Sunday, November 18, 2007

Thank You, Thank You, Thank You...

I am negotiating my contract for my new apartment and I bring along an Israeli friend. During the negotiation process, I get a lower monthly rent, and some other bonuses. I speak Chinese to my new landlord, who is a lovely middle-aged Shanghainese woman. I want her to know that I am a down-to-earth person, not another faceless, incomprehensible waiguoren. And so throughout the process, I try to keep it friendly and light, and when she says something kind or offers something to me in the negotiation process, I thank her profusely. It's a habit I picked up from people in Taiwan, and it's pretty aligned with my own nature.
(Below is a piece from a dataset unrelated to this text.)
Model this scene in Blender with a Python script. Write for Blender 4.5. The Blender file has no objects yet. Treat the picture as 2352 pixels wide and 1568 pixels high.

It goes like this in Chinese: "謝,謝,謝,謝,謝謝謝謝..." You say "thanks" very quickly about eight times in a row, so it sounds like this: "shyeh, shyeh, shyeh, shyeh, shyeh, shyeh, shyeh, shyeh..."

My Israeli friend, who's lived in a Shanghai for several years pulls me aside after and says, "Look, you've got to stop the profuse 'thank you's'! One is enough!" Shanghai is indeed a city of deals, and I think I might have to unlearn a few "bad" habits.

Or maybe not. "謝,謝,謝,謝,謝謝謝謝..."

1 comment:

Anonymous said...

Taiwan and China.

In both places they speak Chinese, but the habits and meaning that go along with it are like two distant branches of the same family.

They are two very different worlds. Flowers that spring from a common root, but the bloom would hardly betray that common connection.

Yes, it is more gritty in China, fewer thank you's, change at the market tossed at you, not handed to you, spit and horns and the lure of money after a famine of failed communism.

Taiwan teaches welcome and generousity, China teaches you to be on your toes at all times. It helps one to cultivate a sense of reserve.